My Journey of Baking, from hatred to dislike

I started this baking project with the goal that I would become more confident with three tasks, 1) following directions 2) handling stress 3) the actual baking aspect.

This project has taught me a lot more than that. Just looking primarily at the baking skills I have developed, I can now using a piping bag to ice, I can make my own strawberry sauce, I can put together cake, and decorate cookies, I actually made a from scratch angel food cake, and was able to make meringue. These were all major proud moments in my learning project. I cannot believe how good some of the recipes turned out.

There are skills that I was not expecting to learn, such as the ability to read directions, connections between multiple recipes, and time management.
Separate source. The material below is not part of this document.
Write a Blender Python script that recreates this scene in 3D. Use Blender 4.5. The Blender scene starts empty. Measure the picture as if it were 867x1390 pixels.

This learning project was about baking, but the amount of connections that I made to teaching was surprising. I am not talking about the fact that I can now bring cookies to my class on holidays, let’s be honest that I will probably still buy candy. I am talking about how I now learn how important writing a clear recipe, or lesson plan is for those that reading it. I may understand what is being written, but  I need to write my lesson plans in a way that if I need a sub, they can read my lesson plans. Another useful skills is going with the flow, I know that as a teacher not every lesson will work out perfectly, some times I will run out of supplies, or a space will be double booked. This is something that stresses me out. However, managing to figure out recipes, fix mistakes and handle it when stuff just does not work out, is something that I have really become more accepting of. Wait time, in baking there is a lot of wait time, also know as the baking and/or cooling part, sometimes you need a lot of wait time and sometimes you only need a little. This is the same for students, some of them get a concept on the first try, some of them need a few more examples. Some students will know the answers right away, some will need a few minutes to think about the question. Wait time feels like the world has stopped turning, or at least it did until I started to appreciate wait time while baking. Now wait time means that something is getting done, even if you cannot see it immediately, students are thinking, they are problem solving, and hopefully only a few of them are day dreaming (just like that one cookie, no matter how many times you turn the pan it takes being alone in the over to actually get baked). It is OK to not be perfect, I am a perfectionist, I like my lesson plans running smoothly, my class organized, and everything to happen as planned. Yeah that world is long gone. Just like the meringue that wouldn’t stiffen, there are times when everything I do will go sideways and nothing will work and I will want to cry. But I won’t, at least not in front of students. It is OK to make a mess, so this isn’t something that I really learnt, mostly because I am very good at making messes. But it is OK when your classroom is a mess during art class, or when there are scrap papers everywhere during a productive math class because a mess can be cleaned up!

I learnt a lot more from baking than just the skill of baking. But the most important thing that I learnt is how easy it is to find strategies online, my favorite is the blog Joy the Baker. The blog provides lots of strategies for baking, simple strategies like measuring out your ingredients in advance, and tons of other hints in her Baking 101 category. You can find any recipe online, so that was never a problem but I find that I still like my family’s recipes the best.

I started this class hating baking, now I just dislike baking. I like it more when I get to use short cuts like store bought cake mix or frozen tart shells. This makes baking easier and less stressful. Is baking something that I will eagerly do to eliminate stress, NO, but it is something that I could do if I needed to. Which to me is an accomplishment.